Before we get to this year's Awful Christmas Song,  let's review some of the really bad Christmas songs and why they are really bad.

"Feliz Navidad" -Jose Feliciano.    This song isn't really so bad except they play it way too much on the radio and Pandora.  For you kids that don't know, Jose Feliciano is a blind Latin singer known for this song, ruining The Doors "Light My Fire", and the theme song for "Chico and The Man".  My college roommate, the Great Bill Wade, wrote a parody song called "Police Got Your Dad", which probably should be on radio too.

"Grandma Got Run Over By A Reindeer"- Elmo and Patsy.  I get the joke and think it is a fun novelty song.
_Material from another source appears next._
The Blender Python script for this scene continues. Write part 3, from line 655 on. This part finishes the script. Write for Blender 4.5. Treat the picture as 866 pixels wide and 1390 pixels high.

However, some people in this humorless age of ours become offended about the thought of an elderly relative trampled to death by venison. Yes, me and grandpa believe in Santa because grandma is the victim of a hit and run.

"All I Want For Christmas Is You" - Mariah Carey.  Another song radio plays way too much. I have a hard time believing that all Mariah wants for Christmas is me.

"Wonderful Christmas Time" - Paul McCartney.  Paul McCartney has written some of the best songs ever recorded. Then he writes this.  First of all, the beginning sounds like one of those slasher movies where the bad guy is stalking the unsuspecting teenagers. Then he wants us to believe that the children practice for the Christmas concert "all year long". I was a kid. I had a kid. Christmas concert practice always started in late September, at the earliest.  I have a theory that this took McCartney ten minutes to write.

"Happy Xmas (War Is Over)"- John Lennon.  Written and recorded in the post-Beatle era when John Lennon was his most insufferable. "So this is Christmas and what have you done?" Nothing, John Lennon, what's it to you?

"Little Saint Nick" - The Beach Boys.  I will give you this. Brian Wilson wrote a better Christmas song than either Lennon or McCartney.  It's got a nice little beat and I like the little "run, run reindeer" part.  However, the song hits the skids with this stupid line: "Christmas comes this time each year". It was like Brian Wilson had this brainstorm that Christmas happens on the same day in the same month every year! That would be something that impresses California girls.

"Christmas Shoes" - Newsong.  No discussion of awful Christmas songs would be complete without this song.  It meets the one requirement of an awful Christmas song: you never want to hear it again. It is about a boy who wants to buy his dying mother a pair of shoes for when she goes to meet Jesus. He doesn't have the money so the narrator pays for the shoes. This causes the narrator to discover "the true meaning of Christmas". Okay, the theology is a little bit shaky with the implication that the kid's mother became terminally ill so the narrator could learn the meaning of Christmas.  I mean, couldn't the narrator just watch The Hallmark Channel? There are movies nightly in November and December that teach about the real meaning of Christmas.

Now as bad as all of those songs are they are not as bad as this year's Awful Christmas Song winner.

Little drummer boy, drum roll please, the winner of the 2018 Awful Christmas song is....

"Leroy The Redneck Reindeer" - Joe Diffie.

Let's list some of the ways "Leroy" is awful

"Leroy" is very contrived. In "Leroy", Rudolph catches the flu and cannot make his rounds on Christmas Eve, so he calls his Southern cousin (do what?) Leroy to fill in for him. Santa's okay with it, even though Leroy doesn't have a red nose. Leroy has a pickup truck. He also wears a John Deere tractor hat and overalls.

It has cringe-worthy lyrics like "He mixed jingle bells with a rebel yell and made history that night".   But the whopper is this one: "Santa wrapped his bag with a Dixie flag".  Lord. That line alone would cause massive heart failure in today's culture.

Since this song was released in 1995, it has a video. Do not eat before watching this video.

Joe Diffie has a mullet. Yes, a mullet.  He begins to tell a bunch of children the story of Leroy in his baritone that sounds like he's about ready to sing "Amazing Grace". The children laugh and for some reason, they begin to line dance. Hey, it was 1995 and there was some law that said you had to boot scoot to show southern Appalachian culture.

Oh yeah, Leroy's story is depicted in a cartoon.

So scoot over Dominick,  I think you have some company.